Meta launched an anti-fraud information-sharing partnership with banks in the United Kingdom.
The Fraud Intelligence Reciprocal Exchange (FIRE) is a “threat intelligence sharing program” that lets banks share information with Meta directly so the tech giant can use it to stop scammers, according to a Wednesday (Oct. 2) press release.
“This work has already seen us take action against thousands of accounts run by scammers, indicating the importance of banks and platforms working together to tackle this societal issue,” Nathaniel Gleicher, global head of counter-fraud at Meta, said in the release. “We will only beat these criminals if we work together and share relevant information related to scams. Financial institutions can share unique information with us, which we can in turn use to train our systems to take action against more scams globally.”
NatWest and Metro Bank are the first financial institutions in the U.K. to take part in the program, and others are scheduled to join, the release said.
An early pilot of FIRE brought down a “significant concert ticket scam network” targeting people in the U.K. and the United States, according to the release. Data shared between the banks and Meta allowed the company to remove around 20,000 scam accounts.
“Scams are an industry-wide problem which requires industry-wide solutions,” Metro Bank Chief Operating Officer Faisal Hussain said in the release. “We’ve been inspired by our work with Meta as an example of how we can all work together to protect consumers from faceless online fraudsters. Through sharing this information, we hope to significantly improve scam detection and enforcement, ultimately creating a safer digital environment for everyone.”
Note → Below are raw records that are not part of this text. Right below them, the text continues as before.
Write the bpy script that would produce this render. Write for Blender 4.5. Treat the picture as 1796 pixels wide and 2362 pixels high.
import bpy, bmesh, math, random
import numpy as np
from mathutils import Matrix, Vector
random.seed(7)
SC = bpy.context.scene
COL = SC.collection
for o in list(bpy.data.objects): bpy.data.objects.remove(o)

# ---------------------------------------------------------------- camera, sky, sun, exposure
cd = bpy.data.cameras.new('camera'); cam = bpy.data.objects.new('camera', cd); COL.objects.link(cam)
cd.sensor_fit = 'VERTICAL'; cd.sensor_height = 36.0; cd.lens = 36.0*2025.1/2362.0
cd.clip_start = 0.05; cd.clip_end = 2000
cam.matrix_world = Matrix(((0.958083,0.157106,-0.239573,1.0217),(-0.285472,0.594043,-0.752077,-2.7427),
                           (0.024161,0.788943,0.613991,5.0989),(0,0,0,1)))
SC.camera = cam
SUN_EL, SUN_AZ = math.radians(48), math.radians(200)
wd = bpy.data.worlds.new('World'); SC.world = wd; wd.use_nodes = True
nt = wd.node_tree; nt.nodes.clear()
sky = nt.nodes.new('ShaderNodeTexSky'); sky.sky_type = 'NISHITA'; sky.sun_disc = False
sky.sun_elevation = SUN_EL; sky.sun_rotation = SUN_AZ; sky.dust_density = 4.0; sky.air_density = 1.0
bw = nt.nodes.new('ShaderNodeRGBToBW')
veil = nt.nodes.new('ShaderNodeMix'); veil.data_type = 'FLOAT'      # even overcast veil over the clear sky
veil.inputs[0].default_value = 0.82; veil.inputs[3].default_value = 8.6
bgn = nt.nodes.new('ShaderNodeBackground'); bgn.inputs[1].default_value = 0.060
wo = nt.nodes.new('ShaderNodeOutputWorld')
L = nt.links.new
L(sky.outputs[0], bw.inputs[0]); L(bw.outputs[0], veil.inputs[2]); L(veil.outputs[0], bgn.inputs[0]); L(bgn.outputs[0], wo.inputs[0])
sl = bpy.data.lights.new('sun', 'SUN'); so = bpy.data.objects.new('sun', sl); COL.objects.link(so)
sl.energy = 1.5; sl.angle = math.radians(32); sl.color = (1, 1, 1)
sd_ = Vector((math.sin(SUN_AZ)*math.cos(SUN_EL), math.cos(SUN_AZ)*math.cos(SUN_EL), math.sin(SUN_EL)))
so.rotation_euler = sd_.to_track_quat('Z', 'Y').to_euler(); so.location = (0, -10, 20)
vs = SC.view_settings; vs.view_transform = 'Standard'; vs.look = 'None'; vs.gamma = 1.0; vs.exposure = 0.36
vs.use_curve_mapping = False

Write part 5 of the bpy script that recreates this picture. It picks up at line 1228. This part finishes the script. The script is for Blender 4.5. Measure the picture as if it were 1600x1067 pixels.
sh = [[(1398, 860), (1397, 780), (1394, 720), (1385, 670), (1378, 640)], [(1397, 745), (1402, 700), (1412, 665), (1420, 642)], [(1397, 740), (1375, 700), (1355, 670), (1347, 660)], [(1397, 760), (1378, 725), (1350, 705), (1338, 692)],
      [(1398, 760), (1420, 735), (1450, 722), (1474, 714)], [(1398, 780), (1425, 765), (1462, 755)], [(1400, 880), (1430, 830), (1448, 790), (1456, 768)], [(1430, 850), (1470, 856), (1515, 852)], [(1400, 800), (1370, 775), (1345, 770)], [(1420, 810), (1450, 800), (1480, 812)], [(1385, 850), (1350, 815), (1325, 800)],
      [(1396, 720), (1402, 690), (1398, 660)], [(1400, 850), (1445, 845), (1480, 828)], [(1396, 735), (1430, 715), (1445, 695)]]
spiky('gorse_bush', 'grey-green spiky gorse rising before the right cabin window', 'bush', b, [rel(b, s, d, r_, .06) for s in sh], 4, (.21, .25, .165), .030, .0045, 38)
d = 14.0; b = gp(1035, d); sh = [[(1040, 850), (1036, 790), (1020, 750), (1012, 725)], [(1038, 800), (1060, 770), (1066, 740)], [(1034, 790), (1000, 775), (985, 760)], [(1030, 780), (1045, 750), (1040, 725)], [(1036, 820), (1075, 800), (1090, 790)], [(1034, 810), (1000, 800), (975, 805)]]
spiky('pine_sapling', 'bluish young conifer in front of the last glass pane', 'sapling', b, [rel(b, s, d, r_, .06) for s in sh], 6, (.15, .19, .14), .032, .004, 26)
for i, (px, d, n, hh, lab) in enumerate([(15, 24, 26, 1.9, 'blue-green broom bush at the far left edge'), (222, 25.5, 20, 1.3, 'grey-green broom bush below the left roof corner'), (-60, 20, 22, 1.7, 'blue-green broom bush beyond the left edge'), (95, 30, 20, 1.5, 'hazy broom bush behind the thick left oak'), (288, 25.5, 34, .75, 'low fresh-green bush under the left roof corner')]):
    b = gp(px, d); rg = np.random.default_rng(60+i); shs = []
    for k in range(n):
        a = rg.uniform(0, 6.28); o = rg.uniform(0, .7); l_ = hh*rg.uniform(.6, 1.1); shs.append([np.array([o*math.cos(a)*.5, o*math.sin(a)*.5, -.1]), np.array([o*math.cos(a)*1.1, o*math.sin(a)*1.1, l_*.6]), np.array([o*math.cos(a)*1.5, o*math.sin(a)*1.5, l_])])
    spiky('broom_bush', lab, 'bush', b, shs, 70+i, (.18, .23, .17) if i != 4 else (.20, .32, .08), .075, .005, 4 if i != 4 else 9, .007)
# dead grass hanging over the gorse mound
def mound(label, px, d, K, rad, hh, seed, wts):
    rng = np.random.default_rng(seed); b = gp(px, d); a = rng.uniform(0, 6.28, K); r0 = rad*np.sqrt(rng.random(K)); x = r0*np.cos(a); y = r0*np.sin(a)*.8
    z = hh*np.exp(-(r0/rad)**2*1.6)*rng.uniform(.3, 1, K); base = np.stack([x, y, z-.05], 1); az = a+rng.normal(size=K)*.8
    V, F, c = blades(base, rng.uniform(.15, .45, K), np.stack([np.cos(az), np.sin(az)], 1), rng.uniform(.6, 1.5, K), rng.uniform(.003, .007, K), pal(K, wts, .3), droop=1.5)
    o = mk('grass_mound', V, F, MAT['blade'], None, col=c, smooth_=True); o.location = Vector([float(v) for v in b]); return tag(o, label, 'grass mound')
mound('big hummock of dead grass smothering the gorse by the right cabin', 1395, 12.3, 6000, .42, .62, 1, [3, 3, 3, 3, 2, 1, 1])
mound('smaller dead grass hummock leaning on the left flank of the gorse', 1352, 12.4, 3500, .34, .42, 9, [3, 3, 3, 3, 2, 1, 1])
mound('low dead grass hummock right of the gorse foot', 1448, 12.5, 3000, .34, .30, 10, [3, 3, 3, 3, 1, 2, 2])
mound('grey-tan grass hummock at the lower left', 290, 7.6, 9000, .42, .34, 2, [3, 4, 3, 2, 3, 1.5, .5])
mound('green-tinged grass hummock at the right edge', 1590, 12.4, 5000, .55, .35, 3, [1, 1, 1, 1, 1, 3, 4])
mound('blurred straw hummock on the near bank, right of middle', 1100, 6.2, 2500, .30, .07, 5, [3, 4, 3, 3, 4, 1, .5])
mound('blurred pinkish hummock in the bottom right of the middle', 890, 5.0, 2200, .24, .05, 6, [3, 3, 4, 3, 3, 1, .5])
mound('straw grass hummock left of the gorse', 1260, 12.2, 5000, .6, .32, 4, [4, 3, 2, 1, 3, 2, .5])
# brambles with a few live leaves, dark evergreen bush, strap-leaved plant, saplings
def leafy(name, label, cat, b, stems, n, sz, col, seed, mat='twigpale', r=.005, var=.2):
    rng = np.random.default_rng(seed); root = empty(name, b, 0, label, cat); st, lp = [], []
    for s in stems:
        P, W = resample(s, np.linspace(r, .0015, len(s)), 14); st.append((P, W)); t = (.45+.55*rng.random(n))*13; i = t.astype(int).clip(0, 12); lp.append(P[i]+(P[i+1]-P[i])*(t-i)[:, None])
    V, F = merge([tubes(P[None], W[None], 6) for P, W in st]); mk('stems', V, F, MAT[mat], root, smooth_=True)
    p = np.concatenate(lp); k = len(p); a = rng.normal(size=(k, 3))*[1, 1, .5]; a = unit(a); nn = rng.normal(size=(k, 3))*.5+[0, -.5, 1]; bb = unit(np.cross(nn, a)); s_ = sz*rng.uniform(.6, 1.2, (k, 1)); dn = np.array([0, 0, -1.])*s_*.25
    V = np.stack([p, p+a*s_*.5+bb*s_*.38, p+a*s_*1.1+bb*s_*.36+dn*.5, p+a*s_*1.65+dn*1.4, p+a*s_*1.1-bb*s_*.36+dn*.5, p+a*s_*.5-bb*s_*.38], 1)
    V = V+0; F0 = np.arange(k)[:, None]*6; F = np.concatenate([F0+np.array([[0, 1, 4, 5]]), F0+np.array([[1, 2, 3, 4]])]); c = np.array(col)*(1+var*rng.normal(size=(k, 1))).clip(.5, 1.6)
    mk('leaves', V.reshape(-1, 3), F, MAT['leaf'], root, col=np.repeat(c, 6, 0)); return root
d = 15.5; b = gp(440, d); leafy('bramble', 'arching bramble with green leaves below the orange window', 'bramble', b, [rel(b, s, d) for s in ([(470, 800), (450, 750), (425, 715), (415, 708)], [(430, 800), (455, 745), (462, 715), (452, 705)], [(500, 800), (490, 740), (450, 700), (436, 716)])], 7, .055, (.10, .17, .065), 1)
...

New approaches to combating fraud in the card issuance ecosystem are needed, as criminals have grown more sophisticated and are using advanced technologies to steal card data or establish synthetic identities.
Late last year, the PYMNTS Intelligence report “The State of Fraud and Financial Crime in the U.S.” found that the costs of transaction fraud were climbing, averaging about $3.8 million for financial institutions in 2023, a 65% increase over the year before.
“For all manner of firms — but particularly smaller companies — the cost of taking fraud-fighting efforts in-house can be prohibitively expensive,” PYMNTS wrote this week. “Linking with payment networks and platforms can help streamline and bolster defenses.”